--- What the task asks ---
Repeat the lines below exactly as they appear, but leave out the images.

--- Data lines ---

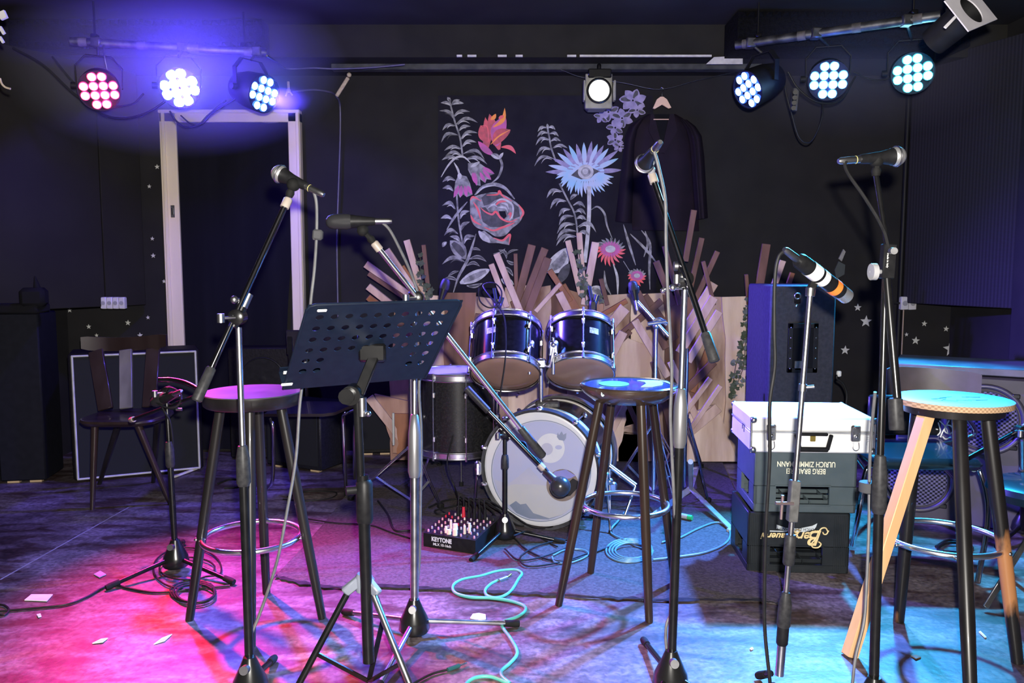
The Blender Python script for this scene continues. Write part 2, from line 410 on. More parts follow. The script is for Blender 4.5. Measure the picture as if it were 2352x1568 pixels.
PARS = {
 'red': (P(228,208,4.12), (-.45,.6,.6), (1.0,.02,.12), (30,3,8), LB0.lerp(LB1,.13), 'red lit stage lamp, leftmost on the left bar'),
 'wht': (P(413,202,4.18), (.15,-.2,1.0), (.25,.65,1.0), (40,60,90), LB0.lerp(LB1,.56), 'dazzling blue-white stage lamp, middle of the left bar'),
 'bl1': (P(604,215,4.32), P(604,215,4.32)+V(.85,-.55,-.32), (.03,.12,1.0), (6,18,60), LB0.lerp(LB1,.95), 'blue stage lamp turned sideways, right end of the left bar'),
 'bl2': (P(1720,205,4.24), P(1720,205,4.24)+V(-.98,-.50,-.48), (.03,.1,1.0), (6,16,60), RB0.lerp(RB1,.08), 'blue stage lamp turned inward, left end of the right bar'),
 'bw':  (P(1903,184,4.14), (.35,.3,.6), (.05,.3,1.0), (30,60,90), RB0.lerp(RB1,.42), 'blue-white stage lamp, middle of the right bar'),
 'cy':  (P(2096,168,4.06), (.5,-.2,.8), (.02,.7,1.0), (40,90,95), RB0.lerp(RB1,.85), 'cyan-white stage lamp, right end of the right bar'),
}
PAX = {}
for k, (C, aim, rim, core, bp_, lab) in PARS.items():
    t, ax = par(lab, C, aim, rim, core, bp_); PAX[k] = (C, ax)
# cables hanging from the bars
def cable(label, pts, r=.004, m=None, name='cable', cat='cable', k=6, n=8):
    return tag(MB().tube(pts, r, n=n, k=k).build(name, m or CABLE), label, cat)
cable('black cables looping below the red and white lamps', [P(30,110,4.300),P(100,150,4.300),P(170,215,4.300),P(250,268,4.300),P(330,262,4.300),P(400,215,4.300),P(415,180,4.350)], .006)
cable('black cable sagging between the red lamp and the corner', [P(120,130,4.350),P(170,190,4.350),P(230,240,4.350),P(300,240,4.350),P(330,215,4.350)], .005)
cable('black cable loops hanging over the door frame top', [P(390,255,4.350),P(405,278,4.350),P(430,292,4.350),P(465,283,4.350),P(490,258,4.350),P(560,215,4.350)], .005)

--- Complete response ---
The Blender Python script for this scene continues. Write part 2, from line 410 on. More parts follow. The script is for Blender 4.5. Measure the picture as if it were 2352x1568 pixels.
PARS = {
 'red': (P(228,208,4.12), (-.45,.6,.6), (1.0,.02,.12), (30,3,8), LB0.lerp(LB1,.13), 'red lit stage lamp, leftmost on the left bar'),
 'wht': (P(413,202,4.18), (.15,-.2,1.0), (.25,.65,1.0), (40,60,90), LB0.lerp(LB1,.56), 'dazzling blue-white stage lamp, middle of the left bar'),
 'bl1': (P(604,215,4.32), P(604,215,4.32)+V(.85,-.55,-.32), (.03,.12,1.0), (6,18,60), LB0.lerp(LB1,.95), 'blue stage lamp turned sideways, right end of the left bar'),
 'bl2': (P(1720,205,4.24), P(1720,205,4.24)+V(-.98,-.50,-.48), (.03,.1,1.0), (6,16,60), RB0.lerp(RB1,.08), 'blue stage lamp turned inward, left end of the right bar'),
 'bw':  (P(1903,184,4.14), (.35,.3,.6), (.05,.3,1.0), (30,60,90), RB0.lerp(RB1,.42), 'blue-white stage lamp, middle of the right bar'),
 'cy':  (P(2096,168,4.06), (.5,-.2,.8), (.02,.7,1.0), (40,90,95), RB0.lerp(RB1,.85), 'cyan-white stage lamp, right end of the right bar'),
}
PAX = {}
for k, (C, aim, rim, core, bp_, lab) in PARS.items():
    t, ax = par(lab, C, aim, rim, core, bp_); PAX[k] = (C, ax)
# cables hanging from the bars
def cable(label, pts, r=.004, m=None, name='cable', cat='cable', k=6, n=8):
    return tag(MB().tube(pts, r, n=n, k=k).build(name, m or CABLE), label, cat)
cable('black cables looping below the red and white lamps', [P(30,110,4.300),P(100,150,4.300),P(170,215,4.300),P(250,268,4.300),P(330,262,4.300),P(400,215,4.300),P(415,180,4.350)], .006)
cable('black cable sagging between the red lamp and the corner', [P(120,130,4.350),P(170,190,4.350),P(230,240,4.350),P(300,240,4.350),P(330,215,4.350)], .005)
cable('black cable loops hanging over the door frame top', [P(390,255,4.350),P(405,278,4.350),P(430,292,4.350),P(465,283,4.350),P(490,258,4.350),P(560,215,4.350)], .005)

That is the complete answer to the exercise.